Le Pavillon de verre du Louvre-Lens laisse entrer la lumière comme on entrouvre un passé. Dedans, l’ombre travaille. L’exposition L’envers du temps de Roméo Mivekannin s’y déploie sans bruit, mais avec une densité rare. Les œuvres de l’artiste franco-béninois ne se contentent pas de réinterpréter les chefs-d’œuvre de l’art occidental : elles les dénudent, les renversent, les retournent sur leur face oubliée. Celle des corps absents. Celle des visages tus.
Une matière vivante, entre textile et mémoire
Des draps usés, trempés dans des bains d’élixir, deviennent toiles. Du linge domestique, hérité ou récupéré, marqué par les usages, les sueurs, les vies passées, sert de support. Sur ces textures, Mivekannin appose des figures noires, souvent issues d’archives coloniales, qu’il fond dans la trame d’œuvres canoniques. Par exemple, une réécriture du Radeau de la Méduse : les naufragés ne supplient plus, ils accusent. Ailleurs, une Vénus nue, dont le regard a été échangé avec celui d’un autre, plus ancien, plus lourd.

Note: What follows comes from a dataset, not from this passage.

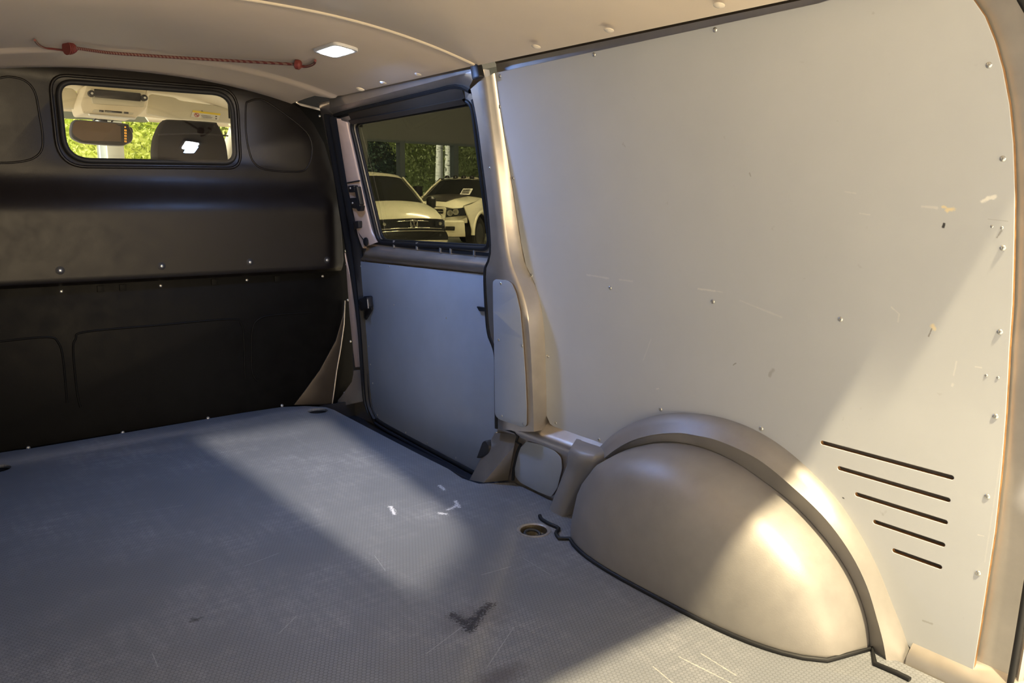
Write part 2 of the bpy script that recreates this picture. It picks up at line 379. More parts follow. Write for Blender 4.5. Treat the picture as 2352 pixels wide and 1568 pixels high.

Un dialogue tendu avec les maîtres
La force de cette exposition ne vient pas d’un geste spectaculaire, mais d’une technique obstinée. En effet, chaque pièce est un champ de tension. Le peintre ne cite pas Géricault, Ingres ou Manet : il les met en déséquilibre, les confronte à leur propre silence. Il insère son autoportrait au cœur des œuvres – corps présent, visage trouble, témoin d’une mémoire fracturée. Dans une œuvre, son visage émerge derrière un voile, comme s’il regardait à travers les siècles une histoire qu’il refuse désormais de subir.
Une filiation artistique, sans mimétisme
Ce travail m’a immédiatement fait penser à Kehinde Wiley, dans sa relecture brillante et frontale des portraits aristocratiques. Il évoque aussi Kara Walker, dans sa manière de détourner les figures pour les charger de noirceur, au sens politique du terme. Cependant, Mivekannin possède autre chose : une lenteur rituelle, presque liturgique, qui renvoie aussi au travail de William Kentridge, dans cette manière d’extraire le politique du passé sans jamais sacrifier la forme.
Un musée en tension, au service du propos
Il y a un an, le Louvre-Lens proposait Exils – Regards d’artistes, une exposition précieuse mais un peu trop lisse, presque contemplative. Cette fois, L’envers du temps va plus loin. Elle dérange. Elle gratte. Elle prend à revers. Par moments, certaines œuvres suscitent une émotion presque physique. Notamment cette pièce représentant trois hommes Dinka figés dans une photographie de 1920 : ils sont là, immobiles, mais le geste pictural les rend vivants, puissants, indomptés.

Un rendez-vous avec l’histoire réactivée
Le Louvre-Lens, avec son Pavillon de verre, offre un contraste saisissant entre architecture aérienne et propos frontal. Cette tension spatiale donne aux toiles de Mivekannin une respiration. On avance entre elles comme dans un temple fragile. Rien n’est frontal. Tout est feutré. Pourtant, rien n’est neutre.
L’exposition dure jusqu’au 2 juin 2025. C’est un rendez-vous avec le non-dit. Une manière de faire parler les chefs-d’œuvre sans leur faire dire ce qu’ils n’ont jamais voulu dire. Ce n’est pas une réécriture. C’est un retour. Un retour sur ce qui a été effacé.